Rogelio Garza, Deputy Minister of Industry and Commerce at the Ministry of Economy, during his presentation at the Mexico Oil and Gas Summit 2018

Rogelio Garza, Deputy Minister of Industry and Commerce at the Ministry of Economy, during his presentation at the Mexico Oil and Gas Summit 2018

Unlocked niches, a revamped supply chain, new industry players, national content. These are but a few of the aspects which, added together, can propel Mexico’s economic growth to new heights, Rogelio Garza, Deputy Minister of Industry and Commerce, said in his opening presentation at the Mexico Oil & Gas Summit 2018 on Thursday. Mexico’s strengthened oil and gas industry is called on to conduct this drive, sustained by a bedrock of joint collaboration between the country’s key ministries and Mexico’s private initiative, he told the audience at the Sheraton María Isabel hotel in Mexico City.

 

Mexico is also poised to board the Industry 4.0 train to fully capitalize on the impact of technological megatrends in industrial processes and the oil and gas industry is no exception, Garza said. The country’s 4.0 Industry Policy was drafted precisely to that end, rooted in four fundamental pillars: human capital, innovation, value chain integration and industry clusters. The policy’s core lies in replicating the success of the country’s automotive and aerospace industries, the former reaching levels of national value chain integration of 40 percent, while the latter trains 4,000 engineers per year, to name a few landmarks. “In 1986, manufactured exports represented 38 percent of total exports, while in 2017 they represented 83 percent. We want this know-how and growth to be mirrored in Mexico’s energy industry,” he added.

 

A prosperous industry is characterized by an efficient equilibrium between supply and demand, at a moment where Mexico is striving to find the optimal way to connect the bevy of upstream projects sprouting from the licensing rounds to an integrated supply chain with local service companies and technology providers. Here is where the Ministry of Economy comes in. “For the energy industry, the Ministry of Economy has three clear mandates: supplier registry, securing the development of national suppliers and observing compliance with the national content provisions stipulated by the Energy Reform in the licensing round contracts,” Garza said.

 

Driven by a three-pronged methodology, including regional development, investment attraction and institutional linkage, the Ministry of Economy can locate suppliers and gauge development levels to bring them up to par with the industry’s needs, either with equipment, providing better human capital or improving internal processes on the supply side, while detecting opportunities, integrating requirements and ensuring national content provisions on the demand side. Garza said that national content standards act as a bridge between both sides of the industry.

 

The Ministry of Economy drafted a national content policy using a calculation methodology to simplify compliance and ensure it is to the benefit of both suppliers and operators.
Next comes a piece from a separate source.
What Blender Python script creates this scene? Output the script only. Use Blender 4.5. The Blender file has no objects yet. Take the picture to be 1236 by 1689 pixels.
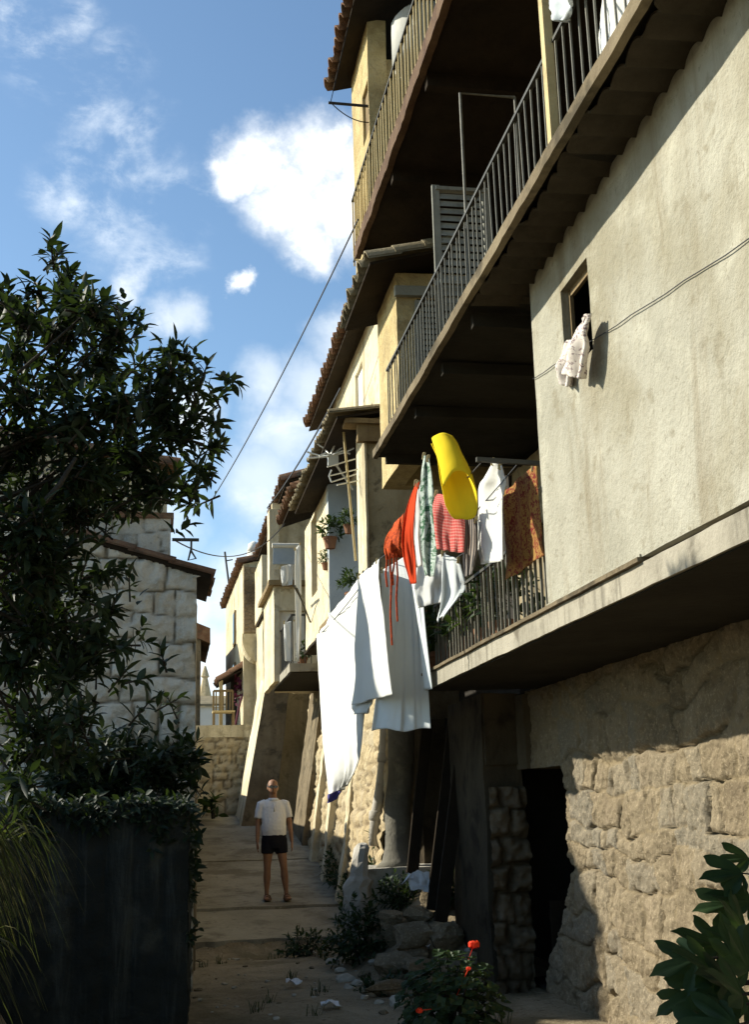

The Deputy Minister of Industry and Commerce highlighted the importance of this requirement, for which the Ministry of Economy regularly organizes workshops. These target operators to allow them to seamlessly integrate national content requirements, as stipulated by law, into their operational processes. For supply to meet demand in the more literal sense, the Ministry of Economy also sets up regular business meetings for both ends to discuss what they offer and what they need. On the demand side, Garza said 1,559 supplier companies are registered, with 953 in hydrocarbons and 606 in the electricity sector. He also shared with the audience the publication of two Industry Standard Guides relating to national content compliance: one for corporate management minimums and another for hydrocarbons technicians. As an additional boost directed toward the industry, the creation of ProEnergía, a MX$1 billion fund to finance viable, supply-chain strengthening projects, has allocated MX$75 million to 29 approved projects in 11 states. “This amount is less than 10 percent of our total fund, so a lot of potential within existing projects remains untapped,” Garza said. The depth of the potential of these projects becomes apparent when considering Mexico’s hydrocarbons sector is ranked 6th in greatest potential unconventional gas resources, 7th in greatest potential unconventional crude oil exploration and 4th in unconventional gas reserves worldwide, according to Garza.